REQUEST -> With the pictures left out, copy the listing below exactly.

PROVIDED DATA ->
+---+

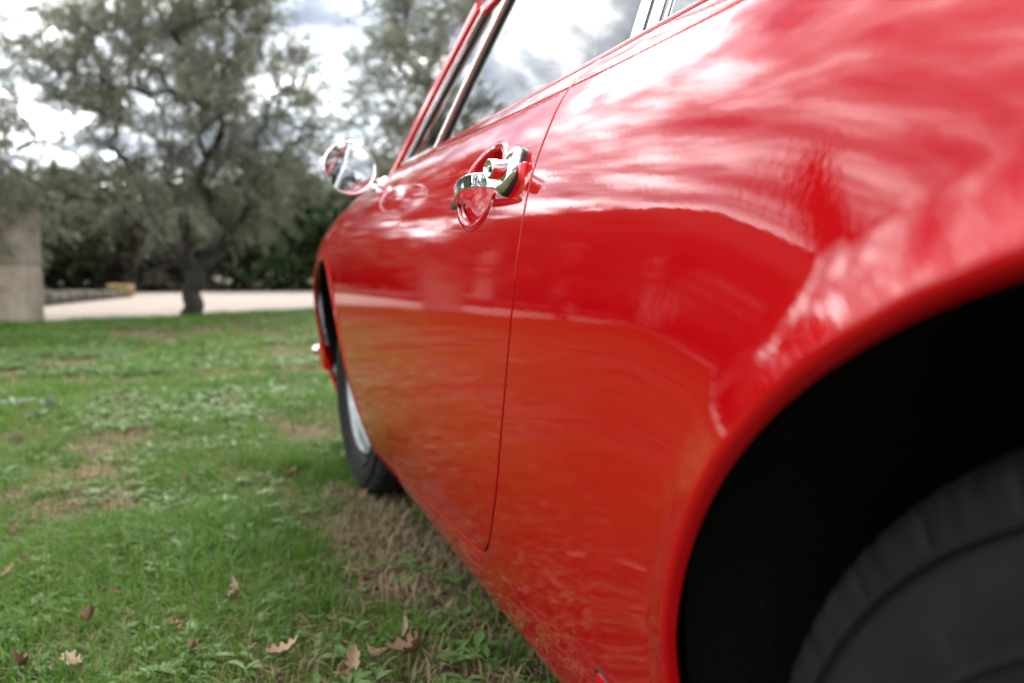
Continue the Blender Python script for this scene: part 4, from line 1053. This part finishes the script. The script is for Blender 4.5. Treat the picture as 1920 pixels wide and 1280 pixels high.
# local frame: -y faces the car, +x is to the right of the view
W_, D_, E_ = 6.4, 6.0, 3.5
mk('wall', *rbox((W_, D_, E_), 0, 1, Matrix.Translation((0, D_/2, E_/2))), M['hwall'], house, None, False)
o_ = .45; rz_ = 5.55
V = [(-W_/2-o_, -o_, E_+.02), (W_/2+o_, -o_, E_+.02), (W_/2+o_, D_+o_, E_+.02), (-W_/2-o_, D_+o_, E_+.02), (-.6, D_/2, rz_), (.6, D_/2, rz_), (-W_/2-o_, -o_, E_-.12), (W_/2+o_, -o_, E_-.12), (W_/2+o_, D_+o_, E_-.12), (-W_/2-o_, D_+o_, E_-.12)]
F = [(0, 1, 5, 4), (1, 2, 5), (2, 3, 4, 5), (3, 0, 4), (6, 7, 1, 0), (7, 8, 2, 1), (8, 9, 3, 2), (9, 6, 0, 3), (9, 8, 7, 6)]
rf = mk('roof', V, F, M['htile'], house, None, False)
for x in (W_/2-.35, W_/2-1.65):
    mk('porch_post', *rbox((.24, .24, 2.55), .01, 1, Matrix.Translation((x, -1.5, 1.275))), M['hpale'], house, None, False)
mk('porch_post', *rbox((.24, .24, 2.55), .01, 1, Matrix.Translation((.15, -1.5, 1.275))), M['hpale'], house, None, False)
mk('porch_beam', *rbox((W_*.58, .2, .22), .01, 1, Matrix.Translation((1.5, -1.5, 2.665))), M['hdark'], house, None, False)
mk('porch_roof', *rbox((W_*.62, 1.75, .1), .01, 1, Matrix.Translation((1.5, -.75, 2.85)) @ Matrix.Rotation(R(9), 4, 'X')), M['htile'], house, None, False)
for x, z, ww_, hh_ in ((1.6, 1.25, 1.5, 2.1), (-1.7, 1.6, 1.0, 1.3)):
    wn_ = mk('window', *rbox((ww_, .1, hh_), .01, 1, Matrix.Translation((x, -.02, z))), M['hdark'], house, None, False)
    for s_ in (-1, 1): mk('pane', *rbox((ww_/2-.1, .02, hh_-.16), 0, 1, Matrix.Translation((x+s_*(ww_/4-.01), -.085, z))), M['hpane'], wn_, None, False)
def cypress(seed, H_, r_):
    """a clipped slim cypress: small sprays standing on a close core"""
    rg = np.random.default_rng(seed); n = 9000; f = rg.uniform(0, 1, n)**.9; z = .35+f*(H_-.35)
    def pr(f): return r_*np.clip(np.minimum((f+.04)/.16, (1.01-f)/.5), 0, 1)**.8
    an = rg.uniform(0, 2*math.pi, n); q = pr(f)*.92; C = np.stack([q*np.cos(an), q*np.sin(an), z], 1); D = np.stack([np.cos(an)*.15, np.sin(an)*.15, np.ones(n)], 1)
    V, T, tint = leaf_cloud(C, D, .07, .022, rg, 0)
    fz = np.linspace(0, 1, 24); cv, cf = lathe([(.35+u*(H_-.35), max(float(pr(np.array([u]))[0])*.93, .002)) for u in fz], 14, (0, 0, 1)); cv = np.array([tuple(v) for v in cv]); ct = np.array([(a, b, c) for a, b, c, d in cf]+[(a, c, d) for a, b, c, d in cf])
    return mesh_of('trunk', *tube([(0, 0, -.1), (0, 0, H_*.5), (0, 0, H_*.9)], [.09, .05, .01], 8)), tri_mesh('crown', np.vstack([V, cv]), np.vstack([T, ct+len(V)]), {'tint': np.concatenate([tint, np.full(len(cv), .25)])})
azc = R(33.3); cyp = place_tree('cypress_tree', cypress(3, 8.3, .36), (-14.2*math.sin(azc), 14.2*math.cos(azc), 0), 0, 1.0, 'slim leaning cypress mirrored as a spire in the red rear fender', None, M['oak'])
cyp.rotation_euler = (Matrix.Rotation(azc, 4, 'Z') @ Matrix.Rotation(R(11), 4, 'Y')).to_euler()
# trees further round, beyond the left edge of the view and behind the house
place_tree('evergreen_tree', tC, (-14.5, 12.0, 0), R(40), 1.3, 'evergreen tree beyond the house, out of the photo to the left', 'trees beyond the house', M['oak'])
place_tree('evergreen_tree', tC, (-13.0, 4.5, 0), R(140), 1.2, 'evergreen tree left of the car, out of the photo', 'trees beyond the house', M['oak'])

+---+

RESULT ->
Continue the Blender Python script for this scene: part 4, from line 1053. This part finishes the script. The script is for Blender 4.5. Treat the picture as 1920 pixels wide and 1280 pixels high.
# local frame: -y faces the car, +x is to the right of the view
W_, D_, E_ = 6.4, 6.0, 3.5
mk('wall', *rbox((W_, D_, E_), 0, 1, Matrix.Translation((0, D_/2, E_/2))), M['hwall'], house, None, False)
o_ = .45; rz_ = 5.55
V = [(-W_/2-o_, -o_, E_+.02), (W_/2+o_, -o_, E_+.02), (W_/2+o_, D_+o_, E_+.02), (-W_/2-o_, D_+o_, E_+.02), (-.6, D_/2, rz_), (.6, D_/2, rz_), (-W_/2-o_, -o_, E_-.12), (W_/2+o_, -o_, E_-.12), (W_/2+o_, D_+o_, E_-.12), (-W_/2-o_, D_+o_, E_-.12)]
F = [(0, 1, 5, 4), (1, 2, 5), (2, 3, 4, 5), (3, 0, 4), (6, 7, 1, 0), (7, 8, 2, 1), (8, 9, 3, 2), (9, 6, 0, 3), (9, 8, 7, 6)]
rf = mk('roof', V, F, M['htile'], house, None, False)
for x in (W_/2-.35, W_/2-1.65):
    mk('porch_post', *rbox((.24, .24, 2.55), .01, 1, Matrix.Translation((x, -1.5, 1.275))), M['hpale'], house, None, False)
mk('porch_post', *rbox((.24, .24, 2.55), .01, 1, Matrix.Translation((.15, -1.5, 1.275))), M['hpale'], house, None, False)
mk('porch_beam', *rbox((W_*.58, .2, .22), .01, 1, Matrix.Translation((1.5, -1.5, 2.665))), M['hdark'], house, None, False)
mk('porch_roof', *rbox((W_*.62, 1.75, .1), .01, 1, Matrix.Translation((1.5, -.75, 2.85)) @ Matrix.Rotation(R(9), 4, 'X')), M['htile'], house, None, False)
for x, z, ww_, hh_ in ((1.6, 1.25, 1.5, 2.1), (-1.7, 1.6, 1.0, 1.3)):
    wn_ = mk('window', *rbox((ww_, .1, hh_), .01, 1, Matrix.Translation((x, -.02, z))), M['hdark'], house, None, False)
    for s_ in (-1, 1): mk('pane', *rbox((ww_/2-.1, .02, hh_-.16), 0, 1, Matrix.Translation((x+s_*(ww_/4-.01), -.085, z))), M['hpane'], wn_, None, False)
def cypress(seed, H_, r_):
    """a clipped slim cypress: small sprays standing on a close core"""
    rg = np.random.default_rng(seed); n = 9000; f = rg.uniform(0, 1, n)**.9; z = .35+f*(H_-.35)
    def pr(f): return r_*np.clip(np.minimum((f+.04)/.16, (1.01-f)/.5), 0, 1)**.8
    an = rg.uniform(0, 2*math.pi, n); q = pr(f)*.92; C = np.stack([q*np.cos(an), q*np.sin(an), z], 1); D = np.stack([np.cos(an)*.15, np.sin(an)*.15, np.ones(n)], 1)
    V, T, tint = leaf_cloud(C, D, .07, .022, rg, 0)
    fz = np.linspace(0, 1, 24); cv, cf = lathe([(.35+u*(H_-.35), max(float(pr(np.array([u]))[0])*.93, .002)) for u in fz], 14, (0, 0, 1)); cv = np.array([tuple(v) for v in cv]); ct = np.array([(a, b, c) for a, b, c, d in cf]+[(a, c, d) for a, b, c, d in cf])
    return mesh_of('trunk', *tube([(0, 0, -.1), (0, 0, H_*.5), (0, 0, H_*.9)], [.09, .05, .01], 8)), tri_mesh('crown', np.vstack([V, cv]), np.vstack([T, ct+len(V)]), {'tint': np.concatenate([tint, np.full(len(cv), .25)])})
azc = R(33.3); cyp = place_tree('cypress_tree', cypress(3, 8.3, .36), (-14.2*math.sin(azc), 14.2*math.cos(azc), 0), 0, 1.0, 'slim leaning cypress mirrored as a spire in the red rear fender', None, M['oak'])
cyp.rotation_euler = (Matrix.Rotation(azc, 4, 'Z') @ Matrix.Rotation(R(11), 4, 'Y')).to_euler()
# trees further round, beyond the left edge of the view and behind the house
place_tree('evergreen_tree', tC, (-14.5, 12.0, 0), R(40), 1.3, 'evergreen tree beyond the house, out of the photo to the left', 'trees beyond the house', M['oak'])
place_tree('evergreen_tree', tC, (-13.0, 4.5, 0), R(140), 1.2, 'evergreen tree left of the car, out of the photo', 'trees beyond the house', M['oak'])